E nem só de mochilões vivem esses seres frustrados. A nova onda dos ex-intercambistas é fazer voluntariado na África. O estudante de RI chega à uma certa altura do curso na qual se sente totalmente comovido pelas agruras que enfrentam as crianças da África Subsaariana, levando-o desesperadamente a torrar alguns milhares de reais...perdão, de dólares (o estudante ideal de RI sempre fala os preços em dólar, a fim de mostrar a todos o quanto ele está bem-informado do mercado de câmbio) em programas que treinam voluntários para prestar assistência ao sofrido povo africano. Nessas alturas do campeonato, nossa figura já se encontra num estado de profundo apatia em relação ao seu país, fazendo-o ignorar que ele mora num lugar onde 90 milhões de pessoas vivem na miséria, sendo mais da metade desses indivíduos habitantes das cerca de 16 mil favelas que, de tempos em tempos, se proliferam pelo Brasil. À essas alturas, em meio a tantos bombardeios no Iraque, quedas na bolsa de New York e investimentos alemães no Japão, o estudante ideal de RI se esquece que seu país é campeão de desigualdade de renda, e que na esquina mais próxima de sua casa é possível achar uma criança passando fome.
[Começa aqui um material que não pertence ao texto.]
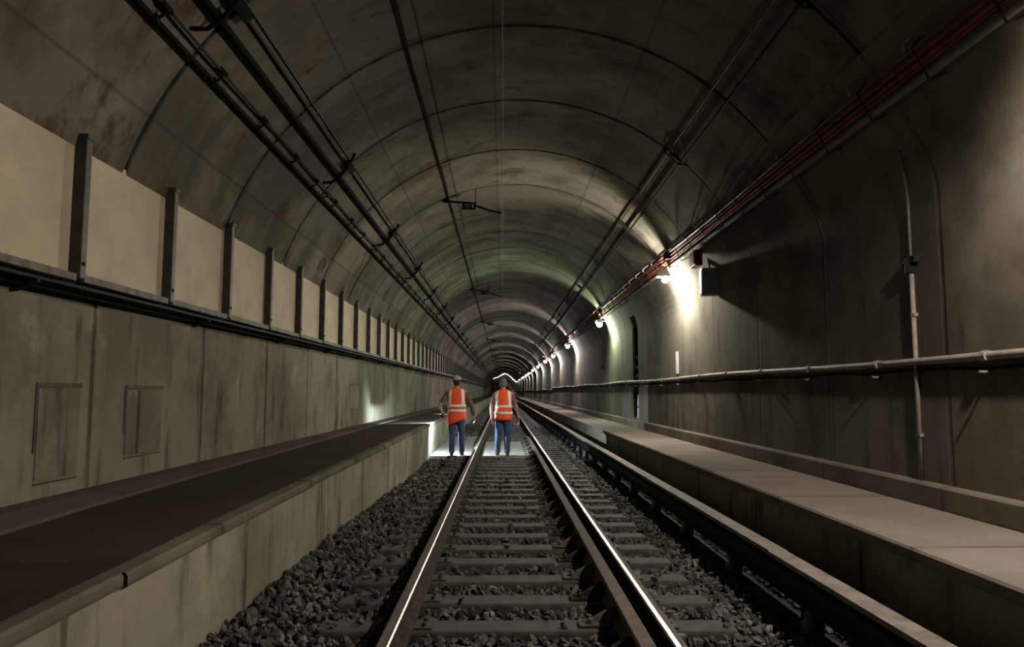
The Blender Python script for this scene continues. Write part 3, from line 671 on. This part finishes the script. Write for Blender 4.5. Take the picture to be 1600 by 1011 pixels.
def person(x, y, rz, cfg, label):
    t = empty('person', (x, y, .022)); tag(t, label, 'person')
    J = cfg
    lean = Vector((0, .02, 0))
    # ---- body
    b = MB()
    b.tube([(0, 0, .90), (0, 0, .98), (0, -.0, 1.12), (0, .005, 1.28), (0, .0, 1.40), (0, 0, 1.46)], [.15, .155, .145, .165, .16, .08], 16, r2=[.10, .11, .10, .115, .10, .06])
    b.tube([(0, 0, 1.42), (0, .01, 1.50), (0, .02, 1.56)], [.065, .058, .055], 12)
    hd = Vector((J.get('headx', 0), .03, 1.635))
    b.ball(hd, (.076, .092, .112), 16, 12); b.ball(hd + Vector((0, .05, -.055)), (.052, .052, .055), 12, 8)     # skull, jaw
    b.tube([hd + Vector((0, .088, .025)), hd + Vector((0, .108, -.015)), hd + Vector((0, .112, -.025)), hd + Vector((0, .09, -.035))], [.009, .013, .016, .010], 8)  # nose
    b.ball(hd + Vector((0, .094, -.062)), (.025, .012, .010), 10, 6)
    for sx in (-1, 1): b.ball(hd + Vector((sx * .078, .0, -.01)), (.012, .022, .034), 8, 6)
    for sx, A in ((-1, J['armL']), (1, J['armR'])):
        sh, el, wr_ = Vector((sx * .185, 0, 1.39)), Vector(A[0]), Vector(A[1])
        b.ball(sh, .062, 10, 8); b.tube([sh, sh.lerp(el, .5), el, el.lerp(wr_, .35), wr_], [.055, .048, .040, .038, .026], 10)
        d = (wr_ - el).normalized(); side = Vector((-sx, 0, 0)) if abs(d.z) > .6 else Vector((-sx * .9, 0, .2)); 
        side = Vector(A[2]) if len(A) > 2 else Vector((0, 1, 0))      # direction the thumb side points
        side = (side - d * side.dot(d)).normalized(); nrm = d.cross(side)
        pc_ = wr_ + d * .045
        b.tube([wr_ - d * .01, wr_ + d * .03, wr_ + d * .09], [.024, .040, .038], 10, r2=[.02, .016, .014]) if False else None
        for q in (-.024, -.008, .008, .024): b.tube([wr_ + side * q * .6, wr_ + d * .05 + side * q, wr_ + d * .092 + side * q], [.014, .014, .012], 8)
        inward = Vector((-sx, 0, 0)) if abs(d.x) < .7 else Vector((0, 0, -1)); inward = (inward - d * inward.dot(d)).normalized()
        for k, q in enumerate((.027, .009, -.009, -.026)):
            ln = (.072, .080, .074, .058)[k]; cu = J.get('curl', .35)
            p0 = wr_ + d * .088 + side * q; p1 = p0 + (d + inward * cu).normalized() * ln * .45; p2 = p1 + (d + inward * cu * 2.6).normalized() * ln * .32; p3 = p2 + (d * .6 + inward * cu * 4).normalized() * ln * .25
            b.tube([p0, p1, p2, p3], [.0095, .009, .0085, .007], 8)
        p0 = wr_ + d * .025 + side * .024; p1 = p0 + (d * .7 + side).normalized() * .038; p2 = p1 + (d + side * .25 + inward * .3).normalized() * .034
        b.tube([p0, p1, p2], [.013, .011, .009], 8)
    for sx, G in ((-1, J['legL']), (1, J['legR'])):
        hp = Vector((sx * .085, 0, .92)); kn, an = Vector(G[0]), Vector(G[1])
        b.tube([hp, hp.lerp(kn, .4), kn, kn.lerp(an, .3), an], [.085, .078, .052, .052, .036], 12)
        b.tube([an + Vector((0, -.05, -.03)), an + Vector((0, .06, -.045)), an + Vector((0, .15, -.06))], [.03, .032, .022], 8)
    o = b.build('body', M['skin']); remesh(o, .0075, 2); o.parent = t; tag(o, 'bare neck and hands')
    # ---- hair / hat
    h = MB(); h.ball(hd + Vector((0, -.014, .022)), (.085, .092, .107), 18, 12); h.ball(hd + Vector((0, -.04, -.04)), (.066, .052, .06), 12, 8)
    o = h.build('hair', M[J['hair']], None, True); o.parent = t
    e = MB()
    for sx in (-1, 1): e.ball(hd + Vector((sx * .030, .083, .005)), .012, 8, 6)
    o = e.build('eye', M['eye'], None, True); o.parent = t
    if J.get('hat'):
        h = MB(); h.tube([hd + Vector((0, -.01, .060)), hd + Vector((0, -.01, .066)), hd + Vector((0, -.012, .07)), hd + Vector((0, -.012, .115)), hd + Vector((0, -.012, .14)), hd + Vector((0, -.012, .15))], [.098, .098, .090, .080, .05, .01], 20, r2=[.112, .112, .104, .092, .06, .01])
        o = h.build('hard_hat', M['hat'], None, True); o.parent = t
    # ---- jeans
    g = MB(); g.tube([(0, 0, .84), (0, 0, .92), (0, 0, 1.02)], [.165, .175, .168], 18, r2=[.115, .125, .12])
    for sx, G in ((-1, J['legL']), (1, J['legR'])):
        hp = Vector((sx * .088, 0, .93)); kn, an = Vector(G[0]), Vector(G[1])
        g.tube([hp, hp.lerp(kn, .45), kn + Vector((0, -.003, 0)), kn.lerp(an, .35) + Vector((0, -.012, 0)), kn.lerp(an, .8), an + Vector((0, 0, -.015))], [.098, .092, .072, .072, .066, .068], 14)
    o = g.build('jeans', M['jeans']); remesh(o, .011, 3); o.parent = t
    for sx, G in ((-1, J['legL']), (1, J['legR'])):
        an = Vector(G[1]); g = MB(); toe = an + Vector((sx * .015, .17, -.055 if len(G) < 3 else -.075)); heel = an + Vector((0, -.065, -.045 if len(G) < 3 else -.0))
        g.tube([an + Vector((0, -.005, .07)), an, an + Vector((0, .0, -.03))], [.056, .056, .05], 12); g.tube([heel, heel.lerp(toe, .4), heel.lerp(toe, .75), toe], [.036, .044, .046, .030], 12, r2=[.038, .042, .036, .022])
        o = g.build('boot', M['boot']); remesh(o, .009, 2); o.parent = t
        # set the sole on the ground
        zmin = min(v.co.z for v in o.data.vertices)
        if len(G) < 3:
            for v in o.data.vertices: v.co.z = max(v.co.z - (zmin if abs(zmin) < .06 else 0), .001)
    # ---- shirt
    s_ = MB(); s_.tube([(0, 0, .96), (0, 0, 1.12), (0, .005, 1.28), (0, 0, 1.40), (0, 0, 1.455), (0, .005, 1.50)], [.168, .160, .182, .178, .115, .066], 18, r2=[.118, .114, .128, .115, .085, .064])
    for sx, A in ((-1, J['armL']), (1, J['armR'])):
        sh, el, wr_ = Vector((sx * .178, 0, 1.385)), Vector(A[0]), Vector(A[1]); f_ = J.get('sleeveL' if sx < 0 else 'sleeveR', .9)
        pts = [sh, sh.lerp(el, .5), el] + ([el.lerp(wr_, .5), el.lerp(wr_, f_)] if f_ > 0 else []); rr = [.075, .065, .056] + ([.052, .042] if f_ > 0 else [])
        if f_ <= 0: pts[-1] = sh.lerp(el, .8)
        s_.tube(pts, rr, 12)
    o = s_.build('shirt', M[J['shirt']]); remesh(o, .010, 3); o.parent = t
    # ---- vest
    sec = [(.80, .205, .150), (.95, .200, .146), (1.10, .198, .142), (1.25, .208, .148), (1.36, .222, .142), (1.42, .212, .124), (1.465, .165, .104), (1.495, .105, .085), (1.51, .08, .078)]
    def vs(a, z, off=0):
        for (z0, a0, b0), (z1, a1, b1) in zip(sec, sec[1:]):
            if z <= z1 or z1 == sec[-1][0]:
                u = max(0, min(1, (z - z0) / (z1 - z0))); ra = a0 + (a1 - a0) * u + off; rb = b0 + (b1 - b0) * u + off
                c_, s2 = math.cos(a), math.sin(a)
                k_ = 1 + .010 * math.sin(5 * a + z * 9) * (1.45 - z)
                sg = lambda q: math.copysign(abs(q) ** .85, q)
                return Vector((ra * sg(c_) * k_, rb * sg(s2) * k_, z))
    hem = J['hem']
    na = 48; zs = [0, .08, .2, .35, .5, .65, .78, .86, .92, .97, 1]; vm = MB(); vt = []
    for off in (0, -.006):
        for w in zs:
            for k in range(na):
                a = 2 * PI * k / na; lo = hem(math.cos(a)); z = lo + (1.505 - lo) * w; p = vs(a, max(z, .80), off); p.z = z; vt.append(p)
    nz = len(zs); f = []
    for side_ in (0, 1):
        for i in range(nz - 1):
            for k in range(na):
                k2 = (k + 1) % na; q = side_ * nz * na
                fc = (q + i * na + k, q + i * na + k2, q + (i + 1) * na + k2, q + (i + 1) * na + k); f.append(fc if not side_ else fc[::-1])
    for i in (0, nz - 1):
        for k in range(na):
            k2 = (k + 1) % na; f.append((i * na + k, i * na + k2, nz * na + i * na + k2, nz * na + i * na + k))
    vm.add(vt, f); o = vm.build('vest', M['vest'], None, True); fixn(o); o.parent = t; vest = o
    def band(z0, z1, a0=0, a1=2 * PI, n_=48):
        m_ = MB(); v_ = []
        for off in (.004, .008):
            for z in (z0, z1):
                for k in range(n_ + 1): v_.append(vs(a0 + (a1 - a0) * k / n_, z, off))
        w_ = n_ + 1; f_ = []
        for k in range(n_):
            f_ += [(2 * w_ + k, 2 * w_ + k + 1, 3 * w_ + k + 1, 3 * w_ + k), (k, w_ + k, w_ + k + 1, k + 1), (k, k + 1, 2 * w_ + k + 1, 2 * w_ + k), (w_ + k, 3 * w_ + k, 3 * w_ + k + 1, w_ + k + 1)]
        m_.add(v_, f_); return m_
    for z in J['bands']:
        o = band(z, z + .058).build('reflective_band', M['silver'], None, True); fixn(o); o.parent = vest
    for sy in (-1, 1):  # half-disc fins above the bulb, added to darken the vault between lamps
        for sx in (-1, 1):
            m_ = MB(); v_ = []; w = .062; xs_ = .148 if sy < 0 else .11
            zz = [J['bands'][0] + .06 + (1.475 - J['bands'][0] - .06) * i / 8 for i in range(9)]
            for off in (.005, .009):
                for i, z in enumerate(zz):
                    for e_ in (-.5, -.17, .17, .5):
                        xx = (xs_ - .015 * (i / 8) ** 2) + e_ * w
                        # find the angle that gives this x at this height
                        lo_, hi_ = 0., PI / 2
                        for _ in range(18):
                            md = (lo_ + hi_) / 2
                            if vs(md, z, off).x > xx: lo_ = md
                            else: hi_ = md
                        p = vs(lo_, z, off); v_.append((sx * p.x, sy * p.y, z))
            f_ = []
            for q in (0, 36):
                for i in range(8):
                    for e_ in range(3): f_.append((q + i * 4 + e_, q + i * 4 + e_ + 1, q + i * 4 + e_ + 5, q + i * 4 + e_ + 4))
            for i in range(8): f_ += [(i * 4, i * 4 + 4, 36 + i * 4 + 4, 36 + i * 4), (i * 4 + 3, 36 + i * 4 + 3, 36 + i * 4 + 7, i * 4 + 7)]
            m_.add(v_, f_); o = m_.build('shoulder_strap', M['silver'], None, False); fixn(o); o.parent = vest
    t.rotation_euler.z = rz; t.scale = (J['sc'],) * 3
    return t
cfgA = dict(armL=[(-.37, -.10, 1.12), (-.31, .07, .95), (0, 0, 1)], armR=[(.33, -.03, 1.12), (.39, .05, .86)], legL=[(-.105, .01, .49), (-.10, -.04, .095)], legR=[(.10, .06, .50), (.11, .09, .095)],
            hair='hair_a', hat=True, shirt='shirt_a', sleeveL=0, sleeveR=.9, hem=lambda c: .74 + .085 * c, bands=(1.075, .965), sc=1.01, curl=.5)
person(-1.03, 16.80, 0, cfgA, 'person in orange vest and pale hard hat walking left of the rail, elbow out')
cfgB = dict(armL=[(-.275, -.03, 1.11), (-.265, .04, .85)], armR=[(.30, -.02, 1.10), (.35, .06, .84)], legL=[(-.11, .04, .49), (-.13, .02, .095)], legR=[(.095, .0, .50), (.09, -.04, .095)],
            hair='hair_b', shirt='shirt_b', sleeveL=0, sleeveR=0, hem=lambda c: .80 + .0 * c, bands=(1.085, .935), sc=.985, curl=.35)
person(.02, 16.84, 0, cfgB, 'grey-haired person in an orange vest and jeans walking between the rails, arms hanging')
# hand lantern carried by the left walker, throwing its light ahead
t = empty('hand_lantern', (-1.345, 17.03, .92)); tag(t, 'small lantern in the left hand of the left walker, lighting the ground ahead', 'lantern')
m_ = MB(); m_.tube([(0, -.07, 0), (0, -.06, 0), (0, -.01, 0), (0, 0, 0)], [.03, .036, .04, .062], 20); m_.build('casing', M['black'], t, True)
m_ = MB(); m_.ball((0, .022, 0), .018, 10, 6); m_.build('bulb', emis('lantern_glow', (.80, .93, 1.), 42000), t, True)
m_ = MB(); m_.tube([(0, -.18, -.0), (0, -.07, 0)], [.014, .018], 8); m_.build('handle', M['dark'], t, True)
m_ = MB(); m_.tube([(0, .0, .030), (0, .20, .022)], [.24, .24], 16, r2=[.003, .003]); m_.build('added_visor', M['black'], t)  # wide plate added to keep the lantern's light off the upper wall

# ------------------------------------------------------------------ world, camera, view
w = bpy.data.worlds.new('World'); bpy.context.scene.world = w; w.use_nodes = True
w.node_tree.nodes['Background'].inputs[0].default_value = (.5, .5, .5, 1); w.node_tree.nodes['Background'].inputs[1].default_value = .0
cam = bpy.data.cameras.new('camera'); co = bpy.data.objects.new('camera', cam); col.objects.link(co)
cam.sensor_width = 36; cam.lens = 1156 / 1600 * 36; cam.clip_end = 1000; cam.clip_start = .05
co.location = (0, 0, 1.455); co.rotation_euler = (math.radians(90 + 5.2637), 0, math.radians(-.7403))
sc = bpy.context.scene; sc.camera = co
sc.view_settings.view_transform = 'Standard'; sc.view_settings.look = 'None'; sc.view_settings.gamma = 1; sc.view_settings.use_curve_mapping = False
sc.view_settings.exposure = 0.0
Por que então gastar tempo e dinheiro indo até a África se tem gente precisando de ajuda aqui? É simples; tudo se resume a uma só palavra: status. Dá status exibir toda sua pujança financeira a fim de ajudar os miseráveis do continente africano. O jovem que vai até a África para ajudar quem sofre é um sujeito de grande sentimento humanitário, alma caridosa e bondosa; um cidadão do mundo consciente e preocupado com suas mazelas. O jovem que se presta a fazer trabalho voluntário na favela na rua de trás da sua casa é só um assistentezinho social fracassado.
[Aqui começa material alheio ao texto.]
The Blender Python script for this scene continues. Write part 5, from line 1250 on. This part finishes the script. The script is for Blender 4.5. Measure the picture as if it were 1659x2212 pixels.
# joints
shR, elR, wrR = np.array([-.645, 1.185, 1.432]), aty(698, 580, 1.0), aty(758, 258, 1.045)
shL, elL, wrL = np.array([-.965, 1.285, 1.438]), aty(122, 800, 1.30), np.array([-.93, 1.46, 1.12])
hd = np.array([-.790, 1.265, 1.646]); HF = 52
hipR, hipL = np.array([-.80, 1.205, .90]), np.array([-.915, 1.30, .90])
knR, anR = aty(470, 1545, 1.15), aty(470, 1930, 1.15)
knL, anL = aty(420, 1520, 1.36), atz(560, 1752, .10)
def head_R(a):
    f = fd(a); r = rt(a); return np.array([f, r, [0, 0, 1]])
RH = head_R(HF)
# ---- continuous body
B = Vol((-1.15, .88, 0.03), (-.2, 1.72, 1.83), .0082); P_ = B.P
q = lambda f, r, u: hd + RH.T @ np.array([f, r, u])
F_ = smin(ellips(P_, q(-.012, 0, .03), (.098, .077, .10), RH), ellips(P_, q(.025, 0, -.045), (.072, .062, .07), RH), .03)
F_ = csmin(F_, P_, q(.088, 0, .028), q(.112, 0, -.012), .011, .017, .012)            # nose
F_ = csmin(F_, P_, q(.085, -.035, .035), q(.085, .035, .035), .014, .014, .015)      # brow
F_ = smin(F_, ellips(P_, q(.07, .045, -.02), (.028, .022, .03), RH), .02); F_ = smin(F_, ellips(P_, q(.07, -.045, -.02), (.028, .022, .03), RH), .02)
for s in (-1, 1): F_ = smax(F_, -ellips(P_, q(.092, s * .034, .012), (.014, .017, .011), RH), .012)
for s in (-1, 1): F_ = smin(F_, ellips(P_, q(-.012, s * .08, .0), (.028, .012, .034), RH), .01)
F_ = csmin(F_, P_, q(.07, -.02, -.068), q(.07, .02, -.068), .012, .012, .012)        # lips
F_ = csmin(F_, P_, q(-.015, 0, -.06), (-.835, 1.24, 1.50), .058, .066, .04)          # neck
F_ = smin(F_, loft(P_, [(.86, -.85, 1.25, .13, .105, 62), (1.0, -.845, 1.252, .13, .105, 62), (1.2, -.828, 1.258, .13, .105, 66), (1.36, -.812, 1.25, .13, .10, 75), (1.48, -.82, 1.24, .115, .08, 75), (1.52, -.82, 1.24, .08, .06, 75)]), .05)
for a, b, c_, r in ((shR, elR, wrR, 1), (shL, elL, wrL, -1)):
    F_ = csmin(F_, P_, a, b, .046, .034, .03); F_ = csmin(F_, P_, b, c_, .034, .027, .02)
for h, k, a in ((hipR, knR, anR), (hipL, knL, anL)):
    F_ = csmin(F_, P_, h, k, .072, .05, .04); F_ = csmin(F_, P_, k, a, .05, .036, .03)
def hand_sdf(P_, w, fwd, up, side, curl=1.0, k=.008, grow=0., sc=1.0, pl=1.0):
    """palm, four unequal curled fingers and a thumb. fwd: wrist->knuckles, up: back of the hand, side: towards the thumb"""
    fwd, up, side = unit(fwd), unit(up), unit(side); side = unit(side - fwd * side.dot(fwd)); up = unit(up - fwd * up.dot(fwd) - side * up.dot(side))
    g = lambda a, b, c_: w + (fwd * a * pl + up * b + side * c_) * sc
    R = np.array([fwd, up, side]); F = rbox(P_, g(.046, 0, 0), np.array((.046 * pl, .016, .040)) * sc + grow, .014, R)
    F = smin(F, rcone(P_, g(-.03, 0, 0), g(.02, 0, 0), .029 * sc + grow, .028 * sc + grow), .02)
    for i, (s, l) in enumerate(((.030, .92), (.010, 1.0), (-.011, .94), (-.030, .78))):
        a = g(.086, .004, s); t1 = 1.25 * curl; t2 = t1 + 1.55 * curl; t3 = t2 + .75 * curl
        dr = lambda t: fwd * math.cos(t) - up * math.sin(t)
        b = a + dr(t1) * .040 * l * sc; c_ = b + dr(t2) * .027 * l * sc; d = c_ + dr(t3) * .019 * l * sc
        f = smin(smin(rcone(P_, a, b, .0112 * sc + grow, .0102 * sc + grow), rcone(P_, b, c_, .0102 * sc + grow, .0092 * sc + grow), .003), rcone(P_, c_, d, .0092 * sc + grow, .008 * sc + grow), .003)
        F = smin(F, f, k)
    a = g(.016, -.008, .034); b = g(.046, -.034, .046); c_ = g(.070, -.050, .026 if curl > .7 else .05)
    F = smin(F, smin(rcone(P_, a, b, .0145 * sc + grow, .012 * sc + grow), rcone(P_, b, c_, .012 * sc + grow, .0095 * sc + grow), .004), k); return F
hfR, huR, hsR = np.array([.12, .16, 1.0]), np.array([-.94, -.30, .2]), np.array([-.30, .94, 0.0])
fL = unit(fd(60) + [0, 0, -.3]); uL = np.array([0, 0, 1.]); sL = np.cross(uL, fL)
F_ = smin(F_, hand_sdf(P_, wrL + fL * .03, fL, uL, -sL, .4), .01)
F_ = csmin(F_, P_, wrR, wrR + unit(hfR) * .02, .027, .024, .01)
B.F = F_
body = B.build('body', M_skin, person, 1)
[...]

Após fazer uma análise tão acurada desse tipo ideal, acho importante fazer algumas ressalvas, antes que coloquem minha cabeça a prêmio nos murais do CAIK. Antes de mais nada, caso o leitor desavisado não o saiba, também sou estudante de RI e também já fiz intercâmbio um ano no exterior; logo, eu também me aproximo em maior ou menor grau do estudante ideal aqui representado. Dessa forma, gostaria que todos enxergassem nesse artigo não tanto um mecanismo pra esculhambar meus colegas, mas sim que vissem o teor auto-crítico que ele possui. Ao contrário - e muito ao contrário - do vestibulando feliz, do jovem motorista independente e do missionário ateu, eu me identifico sim um pouco com o típico estudante de RI, ainda que essa identificação muito me perturbe. Nós, do hiperativo-categórico.blogspot não temos, na elaboração dos tipos ideais, a finalidade de desmoralizar ninguém, apenas a de construir um retrato escrito da juventude que me cerca e que tanto me intriga. O internacionalóide é só mais um componente dela.
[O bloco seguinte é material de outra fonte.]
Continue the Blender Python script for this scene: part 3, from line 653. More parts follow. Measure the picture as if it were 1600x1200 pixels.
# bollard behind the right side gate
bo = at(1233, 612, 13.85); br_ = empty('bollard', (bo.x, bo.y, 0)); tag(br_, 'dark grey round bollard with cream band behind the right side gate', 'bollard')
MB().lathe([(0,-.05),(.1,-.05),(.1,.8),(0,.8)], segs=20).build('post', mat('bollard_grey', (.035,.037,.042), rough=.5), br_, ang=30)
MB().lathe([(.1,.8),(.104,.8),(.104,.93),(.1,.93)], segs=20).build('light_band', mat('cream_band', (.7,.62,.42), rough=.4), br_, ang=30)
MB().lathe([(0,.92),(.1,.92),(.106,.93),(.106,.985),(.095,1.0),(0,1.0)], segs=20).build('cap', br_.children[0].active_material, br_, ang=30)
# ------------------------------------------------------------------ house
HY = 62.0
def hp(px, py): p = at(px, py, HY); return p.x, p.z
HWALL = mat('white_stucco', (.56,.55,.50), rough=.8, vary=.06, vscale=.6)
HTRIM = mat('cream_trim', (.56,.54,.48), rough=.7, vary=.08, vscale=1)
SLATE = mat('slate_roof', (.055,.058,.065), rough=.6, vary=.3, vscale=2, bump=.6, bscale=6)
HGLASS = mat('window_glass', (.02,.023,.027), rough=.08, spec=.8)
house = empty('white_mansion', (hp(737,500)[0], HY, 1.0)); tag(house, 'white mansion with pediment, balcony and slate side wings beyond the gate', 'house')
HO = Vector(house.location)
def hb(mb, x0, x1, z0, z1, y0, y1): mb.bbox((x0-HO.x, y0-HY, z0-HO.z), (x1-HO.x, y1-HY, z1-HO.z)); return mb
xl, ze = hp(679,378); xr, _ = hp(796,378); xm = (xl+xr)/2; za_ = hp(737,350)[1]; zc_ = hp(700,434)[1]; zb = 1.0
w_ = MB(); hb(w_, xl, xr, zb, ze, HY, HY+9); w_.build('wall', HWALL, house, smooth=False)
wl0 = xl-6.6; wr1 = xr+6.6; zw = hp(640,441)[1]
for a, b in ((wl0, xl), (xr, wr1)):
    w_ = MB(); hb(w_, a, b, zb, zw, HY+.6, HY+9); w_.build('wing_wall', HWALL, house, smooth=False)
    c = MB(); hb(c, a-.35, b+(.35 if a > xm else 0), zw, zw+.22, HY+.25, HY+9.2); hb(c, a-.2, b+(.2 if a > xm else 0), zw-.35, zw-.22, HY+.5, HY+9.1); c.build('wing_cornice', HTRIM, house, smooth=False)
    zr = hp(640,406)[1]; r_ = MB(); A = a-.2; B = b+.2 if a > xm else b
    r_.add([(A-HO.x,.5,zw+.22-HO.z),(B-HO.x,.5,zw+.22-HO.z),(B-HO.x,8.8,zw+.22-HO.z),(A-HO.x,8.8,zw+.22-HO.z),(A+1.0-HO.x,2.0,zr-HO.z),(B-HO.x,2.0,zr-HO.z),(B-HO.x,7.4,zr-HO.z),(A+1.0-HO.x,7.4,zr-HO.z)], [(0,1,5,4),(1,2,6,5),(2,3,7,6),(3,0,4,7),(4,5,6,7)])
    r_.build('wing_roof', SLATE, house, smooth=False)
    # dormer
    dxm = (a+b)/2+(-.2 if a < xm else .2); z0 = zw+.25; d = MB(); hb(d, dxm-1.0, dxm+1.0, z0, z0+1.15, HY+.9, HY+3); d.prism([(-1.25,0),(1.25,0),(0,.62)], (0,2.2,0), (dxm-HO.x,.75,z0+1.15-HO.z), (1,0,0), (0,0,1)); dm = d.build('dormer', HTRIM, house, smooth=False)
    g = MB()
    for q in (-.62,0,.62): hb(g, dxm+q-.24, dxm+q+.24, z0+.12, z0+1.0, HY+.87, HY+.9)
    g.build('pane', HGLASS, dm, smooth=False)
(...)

E por fim, caso esse artigo seja lido por um de meus colegas de curso, saiba ele que não precisa se sentir ofendido. Não escrevi essas linhas com nenhum de vocês em mente, e portanto elas não se dirigem a ninguém em especial. Afinal de contas, como já fiz questão de frisar logo no início, tipos ideais são - como o próprio nome diz - ideais, não existindo pois correspondentes fieis na realidade. Logo, a figura aqui relatada simplesmente não existe, seja na PUC ou em qualquer outro curso de relações internacionais espalhado pelo Brasil, ao que não posso deixar de expressar o meu alívio: ainda bem.